Conservatives in the Russian Federation parliament demanded an emergency meeting Thursday in an apparent first step to remove Boris Yeltsin as leader after he urged Soviet President Mikhail Gorbachev to resign.

The Soviet parliament denounced Yeltsin, Gorbachev's chief rival, Wednesday after hard-liners accused him of fomenting civil war by demanding that Gorbachev resign.Parliamentary deputy Svetlana Goryacheva read a statement demanding a meeting of the full Russian legislature, the Congress of People's Deputies.

The Congress elected Yeltsin president with a slim majority just under a year ago and could move a vote of no confidence against him.

"Yeltsin's striving for authoritarian rule and confrontation and his desire to decide issues of internal and foreign policy on his own are becoming more and more obvious.

"He is ruining not only the USSR but also Russia.

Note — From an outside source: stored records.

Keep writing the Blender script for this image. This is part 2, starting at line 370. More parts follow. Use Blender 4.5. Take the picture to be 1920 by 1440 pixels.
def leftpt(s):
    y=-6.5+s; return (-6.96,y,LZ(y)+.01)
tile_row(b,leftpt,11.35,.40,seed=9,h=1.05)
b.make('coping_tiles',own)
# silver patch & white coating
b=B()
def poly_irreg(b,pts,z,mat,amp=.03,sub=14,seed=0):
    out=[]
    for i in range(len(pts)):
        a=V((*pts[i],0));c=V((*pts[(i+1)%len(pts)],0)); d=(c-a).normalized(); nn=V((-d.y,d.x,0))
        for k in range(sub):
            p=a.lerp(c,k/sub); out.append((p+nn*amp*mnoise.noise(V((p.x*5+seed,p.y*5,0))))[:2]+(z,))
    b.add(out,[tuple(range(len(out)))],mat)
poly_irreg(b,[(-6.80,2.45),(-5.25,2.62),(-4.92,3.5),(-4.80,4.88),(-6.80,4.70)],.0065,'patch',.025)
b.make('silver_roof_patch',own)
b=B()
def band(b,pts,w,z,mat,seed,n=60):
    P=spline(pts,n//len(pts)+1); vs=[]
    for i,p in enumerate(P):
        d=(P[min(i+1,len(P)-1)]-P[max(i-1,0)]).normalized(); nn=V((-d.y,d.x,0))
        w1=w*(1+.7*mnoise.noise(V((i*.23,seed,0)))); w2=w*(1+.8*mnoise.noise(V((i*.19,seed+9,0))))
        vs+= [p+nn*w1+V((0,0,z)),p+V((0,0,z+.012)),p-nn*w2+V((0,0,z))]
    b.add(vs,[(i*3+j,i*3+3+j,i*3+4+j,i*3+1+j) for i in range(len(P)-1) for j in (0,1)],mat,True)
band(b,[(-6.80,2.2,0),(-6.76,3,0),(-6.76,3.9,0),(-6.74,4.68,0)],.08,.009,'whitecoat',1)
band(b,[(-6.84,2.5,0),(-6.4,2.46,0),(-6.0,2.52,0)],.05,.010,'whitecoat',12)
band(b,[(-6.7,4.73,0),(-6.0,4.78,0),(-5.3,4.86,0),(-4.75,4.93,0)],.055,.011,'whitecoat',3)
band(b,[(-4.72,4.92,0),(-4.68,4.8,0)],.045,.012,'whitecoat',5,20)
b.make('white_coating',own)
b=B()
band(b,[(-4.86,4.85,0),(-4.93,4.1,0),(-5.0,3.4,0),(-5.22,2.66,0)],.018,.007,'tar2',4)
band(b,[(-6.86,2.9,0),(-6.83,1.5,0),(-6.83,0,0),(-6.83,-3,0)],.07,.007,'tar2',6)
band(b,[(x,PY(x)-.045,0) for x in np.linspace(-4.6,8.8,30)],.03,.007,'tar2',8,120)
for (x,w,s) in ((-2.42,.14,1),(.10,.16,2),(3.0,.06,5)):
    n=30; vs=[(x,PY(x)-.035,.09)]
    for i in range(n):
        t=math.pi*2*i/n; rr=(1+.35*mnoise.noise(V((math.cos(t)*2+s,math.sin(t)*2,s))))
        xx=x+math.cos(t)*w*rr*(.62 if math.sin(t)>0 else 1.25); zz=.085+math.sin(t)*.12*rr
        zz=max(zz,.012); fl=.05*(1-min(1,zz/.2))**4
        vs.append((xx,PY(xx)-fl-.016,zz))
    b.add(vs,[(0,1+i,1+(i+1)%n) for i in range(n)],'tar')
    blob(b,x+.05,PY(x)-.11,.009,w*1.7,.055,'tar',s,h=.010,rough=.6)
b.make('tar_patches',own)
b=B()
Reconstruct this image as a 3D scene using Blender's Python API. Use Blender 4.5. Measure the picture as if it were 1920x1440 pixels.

The people are tired of endless promises," said the statement, signed by Goryacheva and three other senior parliamentary leaders.

The parliament was expected to vote on the motion later in the day.

In a television broadcast Tuesday, Yeltsin urged Gorbachev to resign and to transfer power to the Federation Council, an executive body embracing the 15 Soviet republics.

Yeltsin's denunciation of his one-time mentor set the stage for a showdown between Gorbachev and his archrival, who has emerged as the standard-bearer in the Soviet republics' campaign for greater autonomy.

Meanwhile, the president of the southwestern Soviet republic of Moldavia resigned Thursday, declaring himself the victim of a Communist Party campaign to discredit him, Tass news agency reported.

But Mircea Snegur, a former party official now widely seen as a liberal, said he would stay on as acting president if the Moldavian parliament that he heads agreed to direct elections for the presidency.